Recorded information:
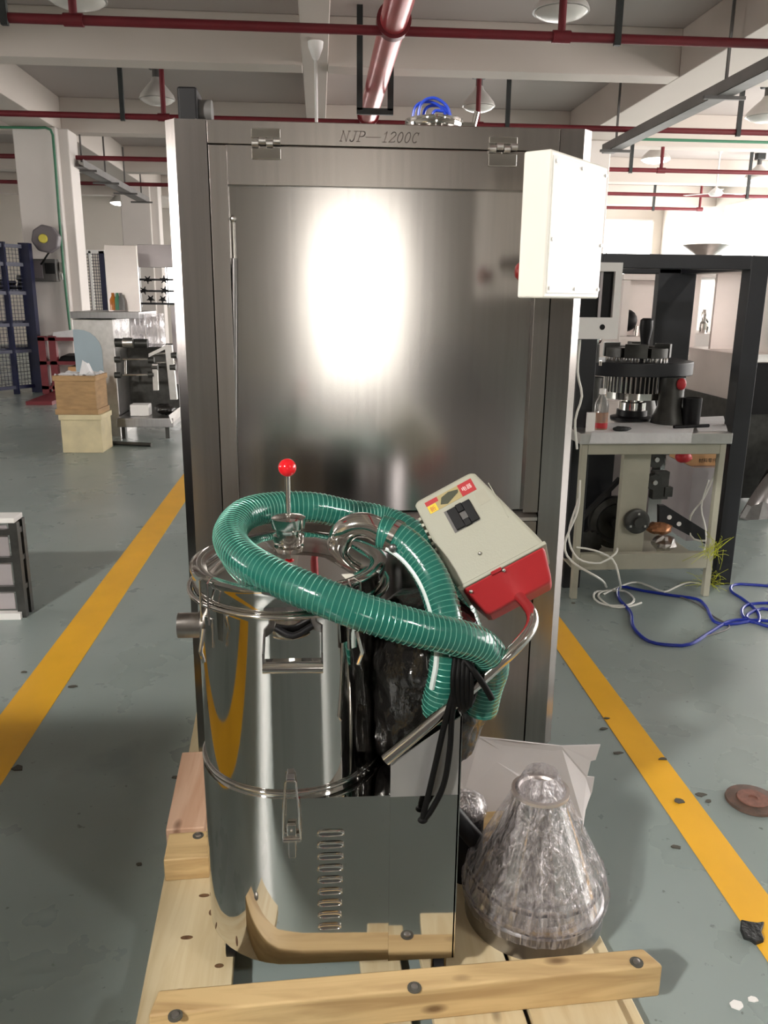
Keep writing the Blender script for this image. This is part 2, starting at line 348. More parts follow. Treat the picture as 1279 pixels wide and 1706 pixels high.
fr = MB().box(-.16, -.1, -22.34, -22.26, 0, 3.76).box(2.5, 2.56, -22.34, -22.26, 0, 3.76).box(-.1, 2.5, -22.34, -22.26, 3.7, 3.76)
fr.build('door_frame', 'dark_grey', D1)
nwin = [0]
def window(axis, pos, a0, a1, z0, z1, n, m):
    # a row of n daylit panes in a frame; axis 'x' lies in a side wall, 'y' in an end wall
    nwin[0] += 1; s = -1 if pos > 0 else 1
    def bb(u0, u1, d0, d1, za, zb):
        d0, d1 = sorted((pos+s*d0, pos+s*d1))
        return (d0, d1, u0, u1, za, zb) if axis == 'x' else (u0, u1, d0, d1, za, zb)
    f = MB(); t = .05
    f.box(*bb(a0, a1, .0, .05, z0-t, z0)).box(*bb(a0, a1, .0, .05, z1, z1+t))
    for i in range(n+1):
        u = a0+(a1-a0)*i/n; f.box(*bb(u-t/2, u+t/2, 0, .05, z0, z1))
    W = struct(f.build('window_%d' % nwin[0], 'white'))
    for i in range(n):
        u0 = a0+(a1-a0)*i/n+t/2; u1 = a0+(a1-a0)*(i+1)/n-t/2
        bx('pane', m, W, *bb(u0, u1, .01, .02, z0, z1))
for y0 in (0.6, 5.8, 11.0, 16.2): window('x', 10.3, y0, y0+5.05, 0.9, 3.7, 3, 'day_r')
window('x', -11.0, 2.2, 6.0, 1.1, 3.1, 3, 'day_l')
window('y', 25.3, 1.8, 10.0, 0.9, 3.7, 6, 'day_f')
p0 = at(226, 440, 25.3); p1 = at(292, 505, 25.3)
window('y', 25.3, p0.x-.3, p1.x, p1.z, p0.z, 3, 'day_f')
# columns
def column(x0, x1, y0, y1, lab):
    o = struct(B(x0, x1, y0, y1, 0, BZ).build('column', 'colm', bevel=.02)); o['label'] = lab
    return o
CL = column(-4.42, -3.80, 13.3, 14.0, 'left painted concrete column carrying the grey hose reel')
bx('pilaster', 'colm', CL, -4.10, -3.66, 13.42, 13.9, 0, BZ, bevel=.02)
c2 = column(-4.3, -3.66, 19.4, 20.0, 'farther painted concrete column behind the left packing machine')
bx('pilaster', 'colm', c2, -3.9, -3.5, 19.5, 19.9, 0, BZ, bevel=.02)
c3 = column(3.85, 4.5, 13.3, 14.0, 'right painted concrete column behind the white control box')
tag(MB().tube(spline([at(0, 212, 13.2), at(60, 213, 13.2), at(84, 216, 13.2), at(90, 250, 13.2), at(100, 380, 13.2), at(108, 470, 13.2), at(118, 560, 13.2)], .2), .018, 8).build('conduit', 'green_conduit', smooth=True),
    'thin green conduit running down the left column', 'conduit')
# ------------------------------------------------------------------ overhead services
def sprinkler(x0, x1, Y, z, r, risers, hangers, lab, ends=False):
    t = thing('sprinkler_pipe', (0, Y, z), lab, 'pipe', None)
    MB().cyl((x0, Y, z), (x1, Y, z), r, 14).build('pipe_run', 'red_pipe', t, smooth=True)
    for x in risers:
        MB().cyl((x, Y, z), (x, Y, CZ), r*.85, 12).build('riser', 'red_pipe', t, smooth=True)
        MB().cyl((x-r*2, Y, z), (x+r*2, Y, z), r*1.3, 12).build('tee_fitting', 'red_pipe', t, smooth=True)
    for x in hangers:
        B(x-.025, x+.025, Y-.05, Y-.042+r, z-r*1.6, CZ).build('hanger', 'black_iron', t)
    return t
def xs(pxs, py, Y): return [at(p, py, Y).x for p in pxs]
def zY(px, py, z):                      # distance of a level pipe seen at that height
    return fl(px, py, z).y
Y1, Y2, Y3, Y4 = 7.10, 10.60, 13.75, 16.8
sprinkler(-10.8, 10.1, Y1, 3.45, .036, xs((123, 936), 40, Y1), xs((10, 1028), 40, Y1), 'nearest red sprinkler pipe crossing overhead at the top of the photo')
sprinkler(-10.8, 10.1, Y2, 3.45, .034, xs((271, 797), 160, Y2), xs((203, 846, 1234), 160, Y2), 'second red sprinkler pipe crossing just above the filling machine')
sprinkler(-10.8, 10.1, Y3, 3.45, .034, xs((1102,), 270, Y3), xs((1050,), 270, Y3), 'third red sprinkler pipe crossing behind the left column')
sprinkler(-10.8, 10.1, Y4, 3.45, .034, [], xs((1245,), 310, Y4), 'fourth red sprinkler pipe crossing just below the third')
sprinkler(2.0, 8.7, 19.3, 3.45, .034, [8.7], [7.6], 'short red sprinkler pipe ending at an upturned elbow, far right')
sprinkler(2.0, 6.9, 21.5, 3.40, .03, [6.9], [5.9], 'shortest red sprinkler pipe far right under the others')
t = thing('water_main', (.6, 8, 3.55), 'large pinkish red main pipe running overhead along the hall', 'pipe')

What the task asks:
Restate the entire listing word for word, excluding pictures.

Solution to the problem:
Keep writing the Blender script for this image. This is part 2, starting at line 348. More parts follow. Treat the picture as 1279 pixels wide and 1706 pixels high.
fr = MB().box(-.16, -.1, -22.34, -22.26, 0, 3.76).box(2.5, 2.56, -22.34, -22.26, 0, 3.76).box(-.1, 2.5, -22.34, -22.26, 3.7, 3.76)
fr.build('door_frame', 'dark_grey', D1)
nwin = [0]
def window(axis, pos, a0, a1, z0, z1, n, m):
    # a row of n daylit panes in a frame; axis 'x' lies in a side wall, 'y' in an end wall
    nwin[0] += 1; s = -1 if pos > 0 else 1
    def bb(u0, u1, d0, d1, za, zb):
        d0, d1 = sorted((pos+s*d0, pos+s*d1))
        return (d0, d1, u0, u1, za, zb) if axis == 'x' else (u0, u1, d0, d1, za, zb)
    f = MB(); t = .05
    f.box(*bb(a0, a1, .0, .05, z0-t, z0)).box(*bb(a0, a1, .0, .05, z1, z1+t))
    for i in range(n+1):
        u = a0+(a1-a0)*i/n; f.box(*bb(u-t/2, u+t/2, 0, .05, z0, z1))
    W = struct(f.build('window_%d' % nwin[0], 'white'))
    for i in range(n):
        u0 = a0+(a1-a0)*i/n+t/2; u1 = a0+(a1-a0)*(i+1)/n-t/2
        bx('pane', m, W, *bb(u0, u1, .01, .02, z0, z1))
for y0 in (0.6, 5.8, 11.0, 16.2): window('x', 10.3, y0, y0+5.05, 0.9, 3.7, 3, 'day_r')
window('x', -11.0, 2.2, 6.0, 1.1, 3.1, 3, 'day_l')
window('y', 25.3, 1.8, 10.0, 0.9, 3.7, 6, 'day_f')
p0 = at(226, 440, 25.3); p1 = at(292, 505, 25.3)
window('y', 25.3, p0.x-.3, p1.x, p1.z, p0.z, 3, 'day_f')
# columns
def column(x0, x1, y0, y1, lab):
    o = struct(B(x0, x1, y0, y1, 0, BZ).build('column', 'colm', bevel=.02)); o['label'] = lab
    return o
CL = column(-4.42, -3.80, 13.3, 14.0, 'left painted concrete column carrying the grey hose reel')
bx('pilaster', 'colm', CL, -4.10, -3.66, 13.42, 13.9, 0, BZ, bevel=.02)
c2 = column(-4.3, -3.66, 19.4, 20.0, 'farther painted concrete column behind the left packing machine')
bx('pilaster', 'colm', c2, -3.9, -3.5, 19.5, 19.9, 0, BZ, bevel=.02)
c3 = column(3.85, 4.5, 13.3, 14.0, 'right painted concrete column behind the white control box')
tag(MB().tube(spline([at(0, 212, 13.2), at(60, 213, 13.2), at(84, 216, 13.2), at(90, 250, 13.2), at(100, 380, 13.2), at(108, 470, 13.2), at(118, 560, 13.2)], .2), .018, 8).build('conduit', 'green_conduit', smooth=True),
    'thin green conduit running down the left column', 'conduit')
# ------------------------------------------------------------------ overhead services
def sprinkler(x0, x1, Y, z, r, risers, hangers, lab, ends=False):
    t = thing('sprinkler_pipe', (0, Y, z), lab, 'pipe', None)
    MB().cyl((x0, Y, z), (x1, Y, z), r, 14).build('pipe_run', 'red_pipe', t, smooth=True)
    for x in risers:
        MB().cyl((x, Y, z), (x, Y, CZ), r*.85, 12).build('riser', 'red_pipe', t, smooth=True)
        MB().cyl((x-r*2, Y, z), (x+r*2, Y, z), r*1.3, 12).build('tee_fitting', 'red_pipe', t, smooth=True)
    for x in hangers:
        B(x-.025, x+.025, Y-.05, Y-.042+r, z-r*1.6, CZ).build('hanger', 'black_iron', t)
    return t
def xs(pxs, py, Y): return [at(p, py, Y).x for p in pxs]
def zY(px, py, z):                      # distance of a level pipe seen at that height
    return fl(px, py, z).y
Y1, Y2, Y3, Y4 = 7.10, 10.60, 13.75, 16.8
sprinkler(-10.8, 10.1, Y1, 3.45, .036, xs((123, 936), 40, Y1), xs((10, 1028), 40, Y1), 'nearest red sprinkler pipe crossing overhead at the top of the photo')
sprinkler(-10.8, 10.1, Y2, 3.45, .034, xs((271, 797), 160, Y2), xs((203, 846, 1234), 160, Y2), 'second red sprinkler pipe crossing just above the filling machine')
sprinkler(-10.8, 10.1, Y3, 3.45, .034, xs((1102,), 270, Y3), xs((1050,), 270, Y3), 'third red sprinkler pipe crossing behind the left column')
sprinkler(-10.8, 10.1, Y4, 3.45, .034, [], xs((1245,), 310, Y4), 'fourth red sprinkler pipe crossing just below the third')
sprinkler(2.0, 8.7, 19.3, 3.45, .034, [8.7], [7.6], 'short red sprinkler pipe ending at an upturned elbow, far right')
sprinkler(2.0, 6.9, 21.5, 3.40, .03, [6.9], [5.9], 'shortest red sprinkler pipe far right under the others')
t = thing('water_main', (.6, 8, 3.55), 'large pinkish red main pipe running overhead along the hall', 'pipe')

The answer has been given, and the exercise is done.